Although this movie is based on the historical fact that there was rebellion in the South against the Slave-Holders’ rebellion that created the Confederate States of America it is still fiction, a work of art. Yet it is a compelling story of a heroic effort by slaves and poor white dirt farmers to create the Free State of Jones in the heart of the Confederate South: a state where there were no slaves and everyone had the right to harvest what they sowed.

Let me start with a simple quote from Ms. Dorothy Burnworth, a fifth grade history teacher, who said to her students: “Do not believe the myth that Robert E. Lee and the Confederates were chivalrous gentlemen fighting to preserve Southern honor. They were traitors to the Union, fighting to preserve slaves.”

And that is precisely the message this movie begins with. Newton Knight, a poor white farmer in the Confederate army, discovers that if you own 20 slaves you will be discharged to go home to your family. That was Knight’s moment of truth when it became clear to him that he was fighting so rich white slave holders could stay in power.

Karl Marx, in a letter to President Lincoln in 1864, called the Confederate Slave-Holders’ Rebellion a “general holy crusade of Property against Labor.”

In the South that meant 4 million slaves and 5 million white peasants (small farmers) who did not own slaves were all under the oppressive iron heel of 300,000 slave holding plantation owners.

One of the most radical measures take during the Civil War was the breaking up of the large plantations and re-dividing the land between the freed slaves and poor farmers. Black people at this time were promised 40 acres and a mule. Shortly after President Lincoln was assassinated, his successor, President Johnson, gave the plantation owners their land back, provided they swore allegiance to the Union. This so-called redemption measure laid the material basis for the counter-revolution buttressed by KKK terrorism which in one fell sweep made Black people perhaps the largest landless peasant population in the world.

The Civil War then was more than just a falling out between Northern industrial capitalists and the agrarian slave-holding capitalists of the South, for its revolutionary side was that it was also the uprising of Black slaves and many poor white farmers who seized the time to strike a revolutionary blow for freedom.

I strongly recommend that everyone see this movie because what it is really about is the unfinished democratic revolution the Civil War started.
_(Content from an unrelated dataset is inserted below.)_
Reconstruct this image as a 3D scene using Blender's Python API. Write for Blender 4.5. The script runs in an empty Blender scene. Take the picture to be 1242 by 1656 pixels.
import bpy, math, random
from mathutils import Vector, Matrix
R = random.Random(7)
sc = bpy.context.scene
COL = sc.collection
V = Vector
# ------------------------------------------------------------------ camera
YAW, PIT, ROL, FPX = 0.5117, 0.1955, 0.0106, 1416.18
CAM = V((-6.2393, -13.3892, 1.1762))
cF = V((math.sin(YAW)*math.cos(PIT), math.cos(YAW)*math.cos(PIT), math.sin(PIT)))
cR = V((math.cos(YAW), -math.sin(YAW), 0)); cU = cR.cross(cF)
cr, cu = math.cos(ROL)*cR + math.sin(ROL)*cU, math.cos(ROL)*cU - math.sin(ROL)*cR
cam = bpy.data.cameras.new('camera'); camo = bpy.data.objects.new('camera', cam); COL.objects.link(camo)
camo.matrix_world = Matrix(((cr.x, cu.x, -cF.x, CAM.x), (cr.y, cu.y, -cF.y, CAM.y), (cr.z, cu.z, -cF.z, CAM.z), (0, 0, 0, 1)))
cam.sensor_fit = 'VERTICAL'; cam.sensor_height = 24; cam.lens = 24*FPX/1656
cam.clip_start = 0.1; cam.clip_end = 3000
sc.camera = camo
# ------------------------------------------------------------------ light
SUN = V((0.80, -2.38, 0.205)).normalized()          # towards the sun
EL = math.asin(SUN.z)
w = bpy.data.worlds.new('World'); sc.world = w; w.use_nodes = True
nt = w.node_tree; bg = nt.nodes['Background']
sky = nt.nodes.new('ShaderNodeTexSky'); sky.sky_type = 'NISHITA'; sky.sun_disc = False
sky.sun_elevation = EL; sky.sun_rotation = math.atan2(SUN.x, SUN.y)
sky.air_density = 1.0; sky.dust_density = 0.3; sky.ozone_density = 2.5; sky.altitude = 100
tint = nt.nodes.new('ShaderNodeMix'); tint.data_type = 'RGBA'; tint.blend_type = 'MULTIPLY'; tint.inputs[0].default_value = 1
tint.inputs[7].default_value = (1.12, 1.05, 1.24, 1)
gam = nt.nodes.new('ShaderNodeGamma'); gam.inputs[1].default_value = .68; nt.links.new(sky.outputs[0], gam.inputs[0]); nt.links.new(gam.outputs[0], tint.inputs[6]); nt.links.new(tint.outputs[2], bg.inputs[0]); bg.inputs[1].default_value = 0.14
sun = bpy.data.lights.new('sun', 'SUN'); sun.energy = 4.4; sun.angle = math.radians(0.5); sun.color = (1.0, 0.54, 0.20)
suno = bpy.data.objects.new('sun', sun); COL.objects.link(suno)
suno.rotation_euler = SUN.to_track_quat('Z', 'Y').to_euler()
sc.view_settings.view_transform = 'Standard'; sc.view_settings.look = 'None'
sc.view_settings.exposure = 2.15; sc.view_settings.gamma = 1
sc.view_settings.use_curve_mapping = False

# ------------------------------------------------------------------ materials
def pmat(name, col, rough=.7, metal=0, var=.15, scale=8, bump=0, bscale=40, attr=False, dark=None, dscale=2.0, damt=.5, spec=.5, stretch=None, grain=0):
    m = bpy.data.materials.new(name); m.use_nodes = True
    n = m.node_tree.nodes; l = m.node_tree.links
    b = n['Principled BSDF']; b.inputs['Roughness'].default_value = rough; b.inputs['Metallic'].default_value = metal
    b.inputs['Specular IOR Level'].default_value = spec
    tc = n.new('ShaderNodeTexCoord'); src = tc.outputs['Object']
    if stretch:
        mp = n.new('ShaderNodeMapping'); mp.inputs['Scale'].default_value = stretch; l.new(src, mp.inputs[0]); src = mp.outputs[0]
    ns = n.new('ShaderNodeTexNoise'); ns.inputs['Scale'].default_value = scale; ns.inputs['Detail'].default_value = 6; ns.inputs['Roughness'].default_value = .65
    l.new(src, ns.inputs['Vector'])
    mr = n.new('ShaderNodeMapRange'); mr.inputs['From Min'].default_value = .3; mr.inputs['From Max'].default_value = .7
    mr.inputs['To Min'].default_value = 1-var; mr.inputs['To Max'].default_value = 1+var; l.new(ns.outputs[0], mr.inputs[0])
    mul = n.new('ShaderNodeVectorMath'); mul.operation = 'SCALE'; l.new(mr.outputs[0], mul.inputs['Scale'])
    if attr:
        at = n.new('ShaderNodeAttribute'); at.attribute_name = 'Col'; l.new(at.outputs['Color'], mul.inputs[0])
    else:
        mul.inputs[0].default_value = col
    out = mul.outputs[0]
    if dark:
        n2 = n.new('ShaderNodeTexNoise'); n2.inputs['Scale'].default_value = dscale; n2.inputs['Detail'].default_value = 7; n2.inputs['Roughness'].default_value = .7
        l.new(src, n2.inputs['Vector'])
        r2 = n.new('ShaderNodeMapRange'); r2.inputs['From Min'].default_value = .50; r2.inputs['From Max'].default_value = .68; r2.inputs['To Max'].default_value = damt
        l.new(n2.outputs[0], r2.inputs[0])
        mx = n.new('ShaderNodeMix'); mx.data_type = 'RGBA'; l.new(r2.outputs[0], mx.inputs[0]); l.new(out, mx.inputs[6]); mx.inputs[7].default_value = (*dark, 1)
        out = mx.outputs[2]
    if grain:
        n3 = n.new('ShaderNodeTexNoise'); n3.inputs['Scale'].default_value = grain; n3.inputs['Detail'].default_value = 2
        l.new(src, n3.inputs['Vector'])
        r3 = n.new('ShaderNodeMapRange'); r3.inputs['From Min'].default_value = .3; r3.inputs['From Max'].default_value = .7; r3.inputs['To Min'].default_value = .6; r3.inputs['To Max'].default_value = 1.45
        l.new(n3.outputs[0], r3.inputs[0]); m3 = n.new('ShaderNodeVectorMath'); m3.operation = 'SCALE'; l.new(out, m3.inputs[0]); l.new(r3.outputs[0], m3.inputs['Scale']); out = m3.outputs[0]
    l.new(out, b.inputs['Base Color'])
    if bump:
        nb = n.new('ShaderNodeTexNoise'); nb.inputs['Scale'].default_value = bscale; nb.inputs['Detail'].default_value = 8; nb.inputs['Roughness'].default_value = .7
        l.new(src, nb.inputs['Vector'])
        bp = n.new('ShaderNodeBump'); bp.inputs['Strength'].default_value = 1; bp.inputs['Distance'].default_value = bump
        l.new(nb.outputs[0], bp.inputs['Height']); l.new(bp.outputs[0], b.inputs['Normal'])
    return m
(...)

We are still living in the counter-revolution, post-Civil War era where there is still a general crusade of property against labor, and where Black folk, through mass incarceration are still being re-enslaved and denied that most fundamental right of citizenship, the right to vote.

Now like then, we need the united organized struggle of Black, brown and white workers to finish the democratic revolution the Civil War started. The reason why the battle for democracy in the South and the nation was lost is because the U.S. government refused to totally abolish slavery and address its devastating effects socially, economically and politically on Black people as an oppressed nation within this republic.

The U.S. government is still refusing to address the democratic and revolutionary demands of the Black liberation movement and the working class movement. Before we can advance and finish what was started by the Civil War we must break the resistance of the 1% to the democratic demands of the people’s movement.